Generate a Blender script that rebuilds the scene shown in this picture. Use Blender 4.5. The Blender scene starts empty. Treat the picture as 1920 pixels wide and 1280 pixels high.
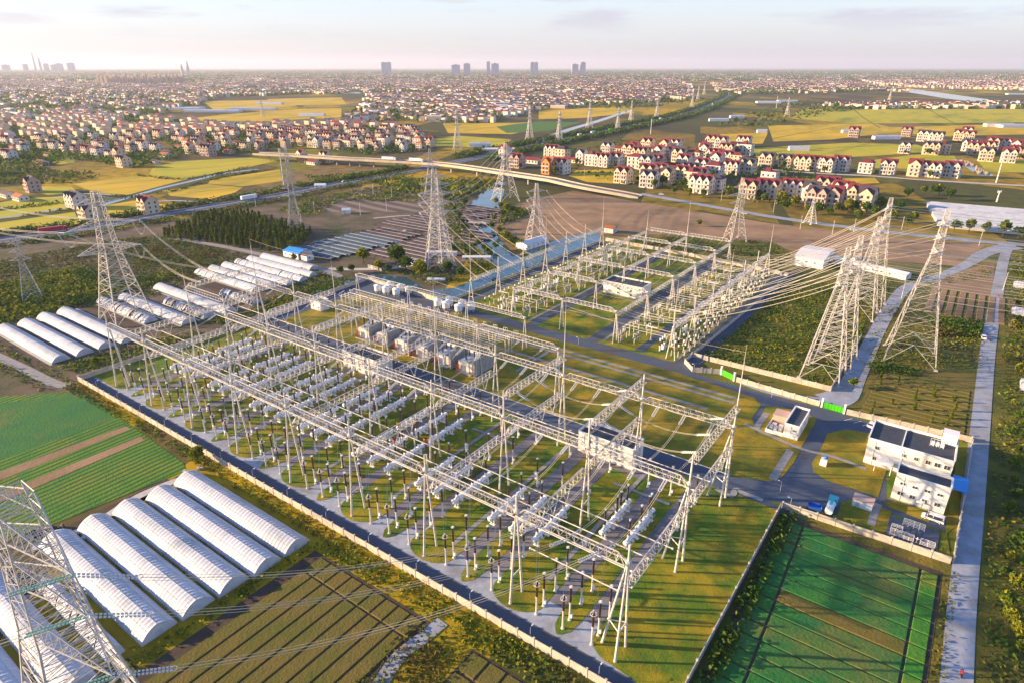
import bpy, bmesh, math, random
import numpy as np
from mathutils import Vector, Matrix
random.seed(7)
rng = np.random.default_rng(7)
scn = bpy.context.scene
COL = scn.collection

# ------------------------------------------------------------------ camera
CAM_H, FPX, PITCH = 105.0, 1205.0, math.atan(515 / 1205.0)
cam_d = bpy.data.cameras.new('camera')
cam = bpy.data.objects.new('camera', cam_d)
COL.objects.link(cam)
cam.location = (0, 0, CAM_H)
cam.rotation_euler = (math.pi / 2 - PITCH, 0, 0)
cam_d.sensor_width = 36
cam_d.lens = 36 * FPX / 1920
cam_d.clip_start, cam_d.clip_end = 1.0, 200000
scn.camera = cam

# ------------------------------------------------------------------ sky, sun, exposure
SUN_EL, SUN_AZ = math.radians(14), math.radians(176.5)      # azimuth measured from +X
w = bpy.data.worlds.new('World')
scn.world = w
w.use_nodes = True
nt = w.node_tree
for n in list(nt.nodes):
    nt.nodes.remove(n)
out = nt.nodes.new('ShaderNodeOutputWorld')
bg = nt.nodes.new('ShaderNodeBackground')
bg.inputs['Strength'].default_value = 0.12
sky = nt.nodes.new('ShaderNodeTexSky')
sky.sky_type = 'NISHITA'
sky.sun_disc = False
sky.sun_elevation = SUN_EL
sky.sun_rotation = math.pi / 2 - SUN_AZ
sky.altitude = 100
sky.air_density, sky.dust_density, sky.ozone_density = 1.2, 0.4, 7.0
# thin streaky clouds: noise over the sky direction, flattened towards the horizon
tc = nt.nodes.new('ShaderNodeTexCoord')
sep = nt.nodes.new('ShaderNodeSeparateXYZ')
nt.links.new(tc.outputs['Generated'], sep.inputs[0])
zz = nt.nodes.new('ShaderNodeMath'); zz.operation = 'ADD'; zz.inputs[1].default_value = 0.06
nt.links.new(sep.outputs['Z'], zz.inputs[0])
zm = nt.nodes.new('ShaderNodeMath'); zm.operation = 'MAXIMUM'; zm.inputs[1].default_value = 0.02
nt.links.new(zz.outputs[0], zm.inputs[0])
dx = nt.nodes.new('ShaderNodeMath'); dx.operation = 'DIVIDE'
dy = nt.nodes.new('ShaderNodeMath'); dy.operation = 'DIVIDE'
nt.links.new(sep.outputs['X'], dx.inputs[0]); nt.links.new(zm.outputs[0], dx.inputs[1])
nt.links.new(sep.outputs['Y'], dy.inputs[0]); nt.links.new(zm.outputs[0], dy.inputs[1])
cmb = nt.nodes.new('ShaderNodeCombineXYZ')
nt.links.new(dx.outputs[0], cmb.inputs[0]); nt.links.new(dy.outputs[0], cmb.inputs[1])
cn = nt.nodes.new('ShaderNodeTexNoise')
cn.inputs['Scale'].default_value = 0.5
cn.inputs['Detail'].default_value = 7
cn.inputs['Roughness'].default_value = 0.58
cmap = nt.nodes.new('ShaderNodeMapping')
cmap.inputs['Location'].default_value = (10.3, 5.1, 0)
nt.links.new(cmb.outputs[0], cmap.inputs[0]); nt.links.new(cmap.outputs[0], cn.inputs['Vector'])
cr = nt.nodes.new('ShaderNodeMapRange')
cr.inputs['From Min'].default_value = 0.52; cr.inputs['From Max'].default_value = 0.62
cr.inputs['To Max'].default_value = 0.75
nt.links.new(cn.outputs['Fac'], cr.inputs['Value'])
# high thin veil: lavender near the horizon, pale above, thinning out towards the zenith
vr = nt.nodes.new('ShaderNodeValToRGB')
ve = vr.color_ramp.elements
ve[0].position = 0.0; ve[0].color = (.55, .49, .62, 1)
ve[1].position = .2; ve[1].color = (.92, .94, .97, 1)
for pos_, col_ in ((.012, (.61, .55, .65, 1)), (.03, (.74, .69, .72, 1)), (.055, (.87, .82, .84, 1)), (.084, (.92, .90, .94, 1))):
    el_ = ve.new(pos_); el_.color = col_
nt.links.new(sep.outputs['Z'], vr.inputs[0])
vs_ = nt.nodes.new('ShaderNodeMix'); vs_.data_type = 'RGBA'; vs_.blend_type = 'MULTIPLY'; vs_.inputs['Factor'].default_value = 1
nt.links.new(vr.outputs[0], vs_.inputs[6]); vs_.inputs[7].default_value = (2.95, 3.0, 2.95, 1)
vf = nt.nodes.new('ShaderNodeMapRange')
vf.inputs['From Min'].default_value = .05; vf.inputs['From Max'].default_value = .36
vf.inputs['To Min'].default_value = .74; vf.inputs['To Max'].default_value = .0
nt.links.new(sep.outputs['Z'], vf.inputs['Value'])
tint = nt.nodes.new('ShaderNodeMix'); tint.data_type = 'RGBA'
nt.links.new(vf.outputs['Result'], tint.inputs['Factor'])
nt.links.new(sky.outputs['Color'], tint.inputs[6]); nt.links.new(vs_.outputs[2], tint.inputs[7])
cmx = nt.nodes.new('ShaderNodeMix'); cmx.data_type = 'RGBA'
cz = nt.nodes.new('ShaderNodeMapRange')
cz.inputs['From Min'].default_value = .03; cz.inputs['From Max'].default_value = .06
nt.links.new(sep.outputs['Z'], cz.inputs['Value'])
cf = nt.nodes.new('ShaderNodeMath'); cf.operation = 'MULTIPLY'
nt.links.new(cr.outputs['Result'], cf.inputs[0]); nt.links.new(cz.outputs['Result'], cf.inputs[1])
nt.links.new(cf.outputs[0], cmx.inputs['Factor'])
nt.links.new(tint.outputs[2], cmx.inputs[6])
cmx.inputs[7].default_value = (1.85, 1.85, 2.2, 1)
nt.links.new(cmx.outputs[2], bg.inputs['Color'])
nt.links.new(bg.outputs[0], out.inputs['Surface'])

sun_d = bpy.data.lights.new('sun', 'SUN')
sun_d.energy = 5.0
sun_d.angle = math.radians(0.6)
sun_d.color = (1.0, 0.70, 0.38)
sun = bpy.data.objects.new('sun', sun_d)
COL.objects.link(sun)
to_sun = Vector((math.cos(SUN_EL) * math.cos(SUN_AZ), math.cos(SUN_EL) * math.sin(SUN_AZ), math.sin(SUN_EL)))
sun.rotation_euler = (-to_sun).to_track_quat('-Z', 'Y').to_euler()
sun.location = (-300, 0, 300)

scn.view_settings.view_transform = 'Standard'
scn.view_settings.look = 'None'
scn.view_settings.exposure = 1.55
scn.view_settings.gamma = 1.0
scn.view_settings.use_curve_mapping = False
scn.render.engine = 'CYCLES'
scn.cycles.max_bounces = 5
scn.cycles.volume_bounces = 1
scn.cycles.transparent_max_bounces = 6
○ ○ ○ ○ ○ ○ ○
YOUR TASK: Output the material word for word, omitting its pictures.

SOLUTION FOR THIS EXERCISE:
Generate a Blender script that rebuilds the scene shown in this picture. Use Blender 4.5. The Blender scene starts empty. Treat the picture as 1920 pixels wide and 1280 pixels high.
import bpy, bmesh, math, random
import numpy as np
from mathutils import Vector, Matrix
random.seed(7)
rng = np.random.default_rng(7)
scn = bpy.context.scene
COL = scn.collection

# ------------------------------------------------------------------ camera
CAM_H, FPX, PITCH = 105.0, 1205.0, math.atan(515 / 1205.0)
cam_d = bpy.data.cameras.new('camera')
cam = bpy.data.objects.new('camera', cam_d)
COL.objects.link(cam)
cam.location = (0, 0, CAM_H)
cam.rotation_euler = (math.pi / 2 - PITCH, 0, 0)
cam_d.sensor_width = 36
cam_d.lens = 36 * FPX / 1920
cam_d.clip_start, cam_d.clip_end = 1.0, 200000
scn.camera = cam

# ------------------------------------------------------------------ sky, sun, exposure
SUN_EL, SUN_AZ = math.radians(14), math.radians(176.5)      # azimuth measured from +X
w = bpy.data.worlds.new('World')
scn.world = w
w.use_nodes = True
nt = w.node_tree
for n in list(nt.nodes):
    nt.nodes.remove(n)
out = nt.nodes.new('ShaderNodeOutputWorld')
bg = nt.nodes.new('ShaderNodeBackground')
bg.inputs['Strength'].default_value = 0.12
sky = nt.nodes.new('ShaderNodeTexSky')
sky.sky_type = 'NISHITA'
sky.sun_disc = False
sky.sun_elevation = SUN_EL
sky.sun_rotation = math.pi / 2 - SUN_AZ
sky.altitude = 100
sky.air_density, sky.dust_density, sky.ozone_density = 1.2, 0.4, 7.0
# thin streaky clouds: noise over the sky direction, flattened towards the horizon
tc = nt.nodes.new('ShaderNodeTexCoord')
sep = nt.nodes.new('ShaderNodeSeparateXYZ')
nt.links.new(tc.outputs['Generated'], sep.inputs[0])
zz = nt.nodes.new('ShaderNodeMath'); zz.operation = 'ADD'; zz.inputs[1].default_value = 0.06
nt.links.new(sep.outputs['Z'], zz.inputs[0])
zm = nt.nodes.new('ShaderNodeMath'); zm.operation = 'MAXIMUM'; zm.inputs[1].default_value = 0.02
nt.links.new(zz.outputs[0], zm.inputs[0])
dx = nt.nodes.new('ShaderNodeMath'); dx.operation = 'DIVIDE'
dy = nt.nodes.new('ShaderNodeMath'); dy.operation = 'DIVIDE'
nt.links.new(sep.outputs['X'], dx.inputs[0]); nt.links.new(zm.outputs[0], dx.inputs[1])
nt.links.new(sep.outputs['Y'], dy.inputs[0]); nt.links.new(zm.outputs[0], dy.inputs[1])
cmb = nt.nodes.new('ShaderNodeCombineXYZ')
nt.links.new(dx.outputs[0], cmb.inputs[0]); nt.links.new(dy.outputs[0], cmb.inputs[1])
cn = nt.nodes.new('ShaderNodeTexNoise')
cn.inputs['Scale'].default_value = 0.5
cn.inputs['Detail'].default_value = 7
cn.inputs['Roughness'].default_value = 0.58
cmap = nt.nodes.new('ShaderNodeMapping')
cmap.inputs['Location'].default_value = (10.3, 5.1, 0)
nt.links.new(cmb.outputs[0], cmap.inputs[0]); nt.links.new(cmap.outputs[0], cn.inputs['Vector'])
cr = nt.nodes.new('ShaderNodeMapRange')
cr.inputs['From Min'].default_value = 0.52; cr.inputs['From Max'].default_value = 0.62
cr.inputs['To Max'].default_value = 0.75
nt.links.new(cn.outputs['Fac'], cr.inputs['Value'])
# high thin veil: lavender near the horizon, pale above, thinning out towards the zenith
vr = nt.nodes.new('ShaderNodeValToRGB')
ve = vr.color_ramp.elements
ve[0].position = 0.0; ve[0].color = (.55, .49, .62, 1)
ve[1].position = .2; ve[1].color = (.92, .94, .97, 1)
for pos_, col_ in ((.012, (.61, .55, .65, 1)), (.03, (.74, .69, .72, 1)), (.055, (.87, .82, .84, 1)), (.084, (.92, .90, .94, 1))):
    el_ = ve.new(pos_); el_.color = col_
nt.links.new(sep.outputs['Z'], vr.inputs[0])
vs_ = nt.nodes.new('ShaderNodeMix'); vs_.data_type = 'RGBA'; vs_.blend_type = 'MULTIPLY'; vs_.inputs['Factor'].default_value = 1
nt.links.new(vr.outputs[0], vs_.inputs[6]); vs_.inputs[7].default_value = (2.95, 3.0, 2.95, 1)
vf = nt.nodes.new('ShaderNodeMapRange')
vf.inputs['From Min'].default_value = .05; vf.inputs['From Max'].default_value = .36
vf.inputs['To Min'].default_value = .74; vf.inputs['To Max'].default_value = .0
nt.links.new(sep.outputs['Z'], vf.inputs['Value'])
tint = nt.nodes.new('ShaderNodeMix'); tint.data_type = 'RGBA'
nt.links.new(vf.outputs['Result'], tint.inputs['Factor'])
nt.links.new(sky.outputs['Color'], tint.inputs[6]); nt.links.new(vs_.outputs[2], tint.inputs[7])
cmx = nt.nodes.new('ShaderNodeMix'); cmx.data_type = 'RGBA'
cz = nt.nodes.new('ShaderNodeMapRange')
cz.inputs['From Min'].default_value = .03; cz.inputs['From Max'].default_value = .06
nt.links.new(sep.outputs['Z'], cz.inputs['Value'])
cf = nt.nodes.new('ShaderNodeMath'); cf.operation = 'MULTIPLY'
nt.links.new(cr.outputs['Result'], cf.inputs[0]); nt.links.new(cz.outputs['Result'], cf.inputs[1])
nt.links.new(cf.outputs[0], cmx.inputs['Factor'])
nt.links.new(tint.outputs[2], cmx.inputs[6])
cmx.inputs[7].default_value = (1.85, 1.85, 2.2, 1)
nt.links.new(cmx.outputs[2], bg.inputs['Color'])
nt.links.new(bg.outputs[0], out.inputs['Surface'])

sun_d = bpy.data.lights.new('sun', 'SUN')
sun_d.energy = 5.0
sun_d.angle = math.radians(0.6)
sun_d.color = (1.0, 0.70, 0.38)
sun = bpy.data.objects.new('sun', sun_d)
COL.objects.link(sun)
to_sun = Vector((math.cos(SUN_EL) * math.cos(SUN_AZ), math.cos(SUN_EL) * math.sin(SUN_AZ), math.sin(SUN_EL)))
sun.rotation_euler = (-to_sun).to_track_quat('-Z', 'Y').to_euler()
sun.location = (-300, 0, 300)

scn.view_settings.view_transform = 'Standard'
scn.view_settings.look = 'None'
scn.view_settings.exposure = 1.55
scn.view_settings.gamma = 1.0
scn.view_settings.use_curve_mapping = False
scn.render.engine = 'CYCLES'
scn.cycles.max_bounces = 5
scn.cycles.volume_bounces = 1
scn.cycles.transparent_max_bounces = 6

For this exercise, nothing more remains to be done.